A sexual history of the Grand Tour reveals the fleshly temptations proper young Englishmen and women found -- and succumbed to -- in all those exotic lands.
May 31, 2002 | What's travel without the promise of sex? The roast without the gravy, the vodka martini without the twist, the ice cream without the chocolate sauce. Whether we go with an S.O. or by ourselves, and whether we admit it or not, the possibility of sex is always in the back of our minds when we travel for pleasure. Like good food, exotic locales, plush accommodations, and new clothes, sex forms part of our vacation fantasies of relaxing and being pampered. The appeal of the best James Bond movies was, among other things, that they were the sexiest travel brochures imaginable. See sunny Rio (or Tokyo, or Jamaica, or Geneva, or Biarritz)! Outwit evil geniuses! Kill their henchmen! Seduce their women! You'll never meet a woman named Pussy Galore back home.
Sex as an inherent lure of travel is the heart and loins of "Sultry Climates," Ian Littlewood's scholarly divertissement of a book. Littlewood's subject is the Grand Tour, the tradition that began in the 18th century of yearlong Continental sojourns undertaken by young Englishmen as part of their education and seasoning. The official accounts have stressed the Anglo traveler being introduced to foreign customs, foods, manners. And maybe because sex -- or, more to the point, pleasure -- was (and is) thought too frivolous a subject for serious intellectual consideration, the sexual pursuits of these English travelers have been relegated to journals and letters while art and culture take preeminence in the histories and guidebooks.
Drawing on those journals, Littlewood has attempted to rectify the imbalance. He divides his subjects into three categories: the Connoisseur, the traveler who was essentially on a cultural shopping spree for artifacts as well as manners; the Pilgrim, a type that emerged in the 19th century, who was on a voyage of self-discovery and fulfillment; and the Rebel, who undertook to leave behind the sexual restrictions imposed at home. The last two models, Littlewood argues, were crucial for gays and women looking for outlets for their sexuality.
It was inevitable that the Tour, which at first strove to maintain an essential Englishness in the tourists despite their exposure to Continental culture (the young men were often chaperoned by tutors) would give way to freer, easier encounters, ones in which Britishness was not presumed to be superior. Littlewood charts the rise of tourists who "like servants of empire dressing for dinner in the jungle ... detect a landscape that is hostile to their values and can only be held at bay by close attention to form."

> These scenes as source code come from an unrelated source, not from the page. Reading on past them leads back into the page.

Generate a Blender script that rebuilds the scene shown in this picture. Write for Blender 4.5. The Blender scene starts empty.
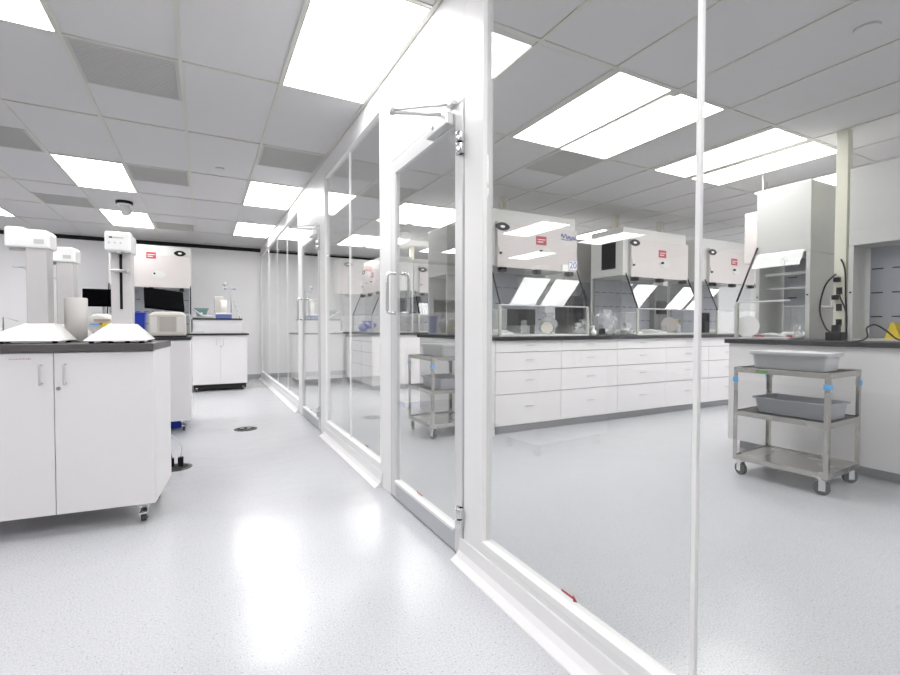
import bpy, bmesh, math, random
from mathutils import Vector, Matrix
random.seed(7)
C = bpy.context.scene.collection
PI = math.pi

# ------------------------------------------------------------------ materials
def mat(name, col, rough=.5, metal=0.0, spec=.5, emit=None, estr=0, bump=None, trans=0):
    m = bpy.data.materials.new(name); m.use_nodes = True
    nt = m.node_tree; b = nt.nodes['Principled BSDF']
    b.inputs['Base Color'].default_value = (*col, 1)
    b.inputs['Roughness'].default_value = rough
    b.inputs['Metallic'].default_value = metal
    b.inputs['Specular IOR Level'].default_value = spec
    if emit:
        b.inputs['Emission Color'].default_value = (*emit, 1)
        b.inputs['Emission Strength'].default_value = estr
    # a light procedural variation so that nothing is perfectly even
    tc = nt.nodes.new('ShaderNodeTexCoord'); n = nt.nodes.new('ShaderNodeTexNoise')
    n.inputs['Scale'].default_value = bump[0] if bump else 3.0
    n.inputs['Detail'].default_value = 3
    nt.links.new(tc.outputs['Object'], n.inputs['Vector'])
    mr = nt.nodes.new('ShaderNodeMapRange')
    mr.inputs['To Min'].default_value = max(0, rough - .04); mr.inputs['To Max'].default_value = min(1, rough + .04)
    nt.links.new(n.outputs['Fac'], mr.inputs['Value']); nt.links.new(mr.outputs['Result'], b.inputs['Roughness'])
    if bump:
        bp = nt.nodes.new('ShaderNodeBump'); bp.inputs['Strength'].default_value = bump[1]
        bp.inputs['Distance'].default_value = bump[2]
        nt.links.new(n.outputs['Fac'], bp.inputs['Height']); nt.links.new(bp.outputs['Normal'], b.inputs['Normal'])
    return m

def glass_mat(name, tint, ior=1.5, rough=0.0, haze=0.0, hazecol=(.8, .8, .8)):
    """thin clear sheet: straight transmission plus Fresnel reflection on either face"""
    m = bpy.data.materials.new(name); m.use_nodes = True
    nt = m.node_tree; nt.nodes.clear(); N = nt.nodes.new; L = nt.links.new
    out = N('ShaderNodeOutputMaterial'); tr = N('ShaderNodeBsdfTransparent'); gl = N('ShaderNodeBsdfGlossy')
    fr = N('ShaderNodeFresnel'); geo = N('ShaderNodeNewGeometry'); mr = N('ShaderNodeMapRange'); mx = N('ShaderNodeMixShader')
    tr.inputs['Color'].default_value = (*tint, 1); gl.inputs['Roughness'].default_value = rough
    gl.inputs['Color'].default_value = (1, 1, 1, 1)
    mr.inputs['To Min'].default_value = ior; mr.inputs['To Max'].default_value = 1 / ior
    L(geo.outputs['Backfacing'], mr.inputs['Value']); L(mr.outputs['Result'], fr.inputs['IOR'])
    L(fr.outputs['Fac'], mx.inputs['Fac'])
    if haze:
        df = N('ShaderNodeBsdfDiffuse'); df.inputs['Color'].default_value = (*hazecol, 1); m2 = N('ShaderNodeMixShader')
        m2.inputs['Fac'].default_value = haze
        L(tr.outputs[0], m2.inputs[1]); L(df.outputs[0], m2.inputs[2]); L(m2.outputs[0], mx.inputs[1])
    else:
        L(tr.outputs[0], mx.inputs[1])
    L(gl.outputs[0], mx.inputs[2]); L(mx.outputs[0], out.inputs['Surface'])
    return m

LIGHT = 10.5
M = dict(
    wall=mat('white_wall_paint', (.77, .76, .765), .6),
    frame=mat('white_partition_frame', (.80, .795, .79), .35),
    alu=mat('satin_aluminium', (.70, .70, .70), .32, .75),
    lam=mat('white_laminate', (.75, .735, .742), .38),
    gap=mat('carcass_edge', (.22, .215, .215), .6),
    top=mat('black_epoxy_worktop', (.022, .022, .024), .35),
    topg=mat('dark_grey_worktop', (.085, .08, .08), .35),
    tile=mat('ceiling_tile', (.62, .61, .615), .85, bump=(220, .25, .002)),
    grid=mat('ceiling_grid', (.58, .58, .53), .5),
    vent=mat('perforated_vent', (.50, .495, .48), .6, .0),
    light=mat('light_diffuser', (.9, .9, .9), .4, emit=(1, .995, .99), estr=LIGHT),
    black=mat('black_plastic', (.008, .008, .009), .4, spec=.2),
    matte=mat('matte_black', (.01, .01, .01), .7),
    screen=mat('black_screen', (.002, .002, .003), .7, spec=.04),
    steel=mat('stainless_steel', (.50, .485, .455), .27, .95),
    chrome=mat('chrome', (.72, .72, .72), .16, 1.0),
    greyp=mat('grey_tote_plastic', (.38, .39, .42), .45),
    greyl=mat('light_grey_plastic', (.52, .53, .54), .45),
    inst=mat('instrument_white', (.86, .86, .85), .22),
    instc=mat('instrument_column', (.55, .53, .53), .35),
    hood=mat('hood_paint', (.53, .495, .485), .38),
    hoodw=mat('hood_white', (.56, .56, .54), .38),
    rear=mat('hood_rear_panel', (.38, .39, .43), .3),
    slot=mat('dark_slot', (.04, .04, .05), .6),
    cream=mat('cream_power_pole', (.70, .69, .58), .5),
    beige=mat('beige_cover', (.66, .63, .57), .6, bump=(9, .3, .02)),
    blue=mat('blue_plastic', (.01, .05, .52), .4),
    tag=mat('blue_tag', (.10, .42, .82), .5),
    red=mat('red_label', (.36, .03, .045), .5),
    pale=mat('paper_white', (.85, .85, .85), .7),
    ink=mat('blue_ink', (.10, .14, .40), .6),
    yellow=mat('yellow_plastic', (.80, .60, .02), .5),
    green=mat('grey_green_plastic', (.20, .32, .31), .4),
    silver=mat('silver_disc', (.45, .43, .41), .45, .5),
    cove=mat('grey_cove_base', (.36, .365, .38), .5),
    rubber=mat('wheel_rubber', (.07, .07, .07), .6),
    paper=mat('paper_roll', (.76, .735, .71), .8),
    orange=mat('orange_print', (.50, .36, .30), .6),
    purple=mat('purple_bag', (.33, .30, .62), .4),
    glass=glass_mat('partition_glass', (.915, .92, .915)),
    sash=glass_mat('sash_glass', (.93, .935, .935)),
    shield=glass_mat('clear_acrylic', (.93, .94, .94), haze=.12),
    bag=glass_mat('clear_plastic_bag', (.82, .83, .84), rough=.12, haze=.28, hazecol=(.8, .8, .82)),
    bagb=glass_mat('bluish_plastic_bag', (.62, .62, .84), rough=.12, haze=.35, hazecol=(.5, .5, .85)),
)
M['handle'] = mat('brushed_handle', (.55, .55, .55), .4, .3)
def floor_mat():
    m = bpy.data.materials.new('speckled_epoxy_floor'); m.use_nodes = True
    nt = m.node_tree; b = nt.nodes['Principled BSDF']; N = nt.nodes.new; L = nt.links.new
    tc = N('ShaderNodeTexCoord')
    v = N('ShaderNodeTexVoronoi'); v.inputs['Scale'].default_value = 85
    L(tc.outputs['Object'], v.inputs['Vector'])
    r1 = N('ShaderNodeValToRGB'); e = r1.color_ramp.elements
    e[0].position = .10; e[0].color = (1, 1, 1, 1); e[1].position = .22; e[1].color = (0, 0, 0, 1)
    L(v.outputs['Distance'], r1.inputs['Fac'])
    sp = N('ShaderNodeSeparateColor'); L(v.outputs['Color'], sp.inputs[0])
    th = N('ShaderNodeMath'); th.operation = 'GREATER_THAN'; th.inputs[1].default_value = .62
    L(sp.outputs[0], th.inputs[0])
    mu = N('ShaderNodeMath'); mu.operation = 'MULTIPLY'; L(r1.outputs['Color'], mu.inputs[0]); L(th.outputs[0], mu.inputs[1])
    r2 = N('ShaderNodeValToRGB'); e = r2.color_ramp.elements
    e[0].color = (.13, .14, .17, 1); e[1].color = (.38, .38, .40, 1)
    L(sp.outputs[1], r2.inputs['Fac'])
    n = N('ShaderNodeTexNoise'); n.inputs['Scale'].default_value = 150; n.inputs['Detail'].default_value = 3
    L(tc.outputs['Object'], n.inputs['Vector'])
    r3 = N('ShaderNodeValToRGB'); e = r3.color_ramp.elements
    e[0].position = .3; e[0].color = (.44, .445, .468, 1); e[1].position = .7; e[1].color = (.60, .605, .628, 1)
    L(n.outputs['Fac'], r3.inputs['Fac'])
    mx = N('ShaderNodeMix'); mx.data_type = 'RGBA'
    L(mu.outputs[0], mx.inputs['Factor']); L(r3.outputs['Color'], mx.inputs[6]); L(r2.outputs['Color'], mx.inputs[7])
    L(mx.outputs[2], b.inputs['Base Color'])
    w = N('ShaderNodeTexNoise'); w.inputs['Scale'].default_value = 5.5; w.inputs['Detail'].default_value = 2
    L(tc.outputs['Object'], w.inputs['Vector'])
    bp = N('ShaderNodeBump'); bp.inputs['Strength'].default_value = .28; bp.inputs['Distance'].default_value = .012
    L(w.outputs['Fac'], bp.inputs['Height']); L(bp.outputs['Normal'], b.inputs['Normal'])
    b.inputs['Roughness'].default_value = .21; b.inputs['Specular IOR Level'].default_value = .5
    return m
M['floor'] = floor_mat()

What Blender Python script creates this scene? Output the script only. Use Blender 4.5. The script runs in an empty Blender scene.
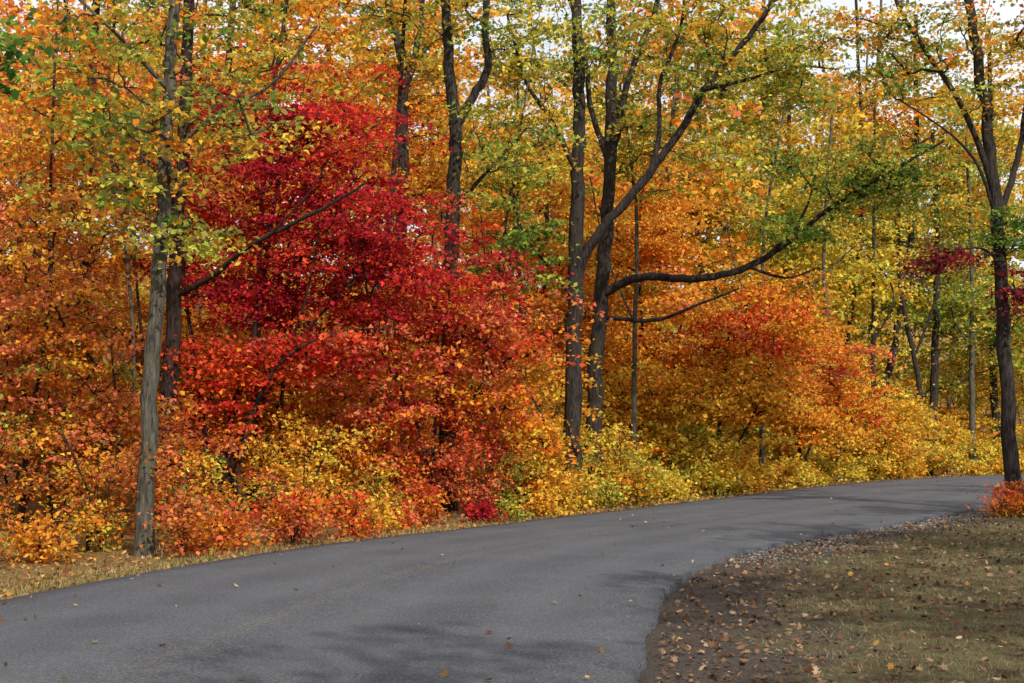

One of the travelers Littlewood identifies as a Pilgrim, E.M. Forster, captured the type in the character of the Rev. Eager from "A Room With a View." "Italian in the mouths of Italians," Forster writes, "is a deep-voiced stream, with unexpected cataracts and boulders to preserve it from monotony. In Mr. Eager's mouth it resembled nothing so much as an acid whistling fountain which played ever higher and higher, and quicker and quicker, and more and more shrilly, till abruptly it was turned off with a click." (We can presume that the name of Forster's heroine, Lucy Honeychurch, combining as it does the sensual and the sacred, was meant as both an expression and a consecration of the sexual nature of the Pilgrim's quest.)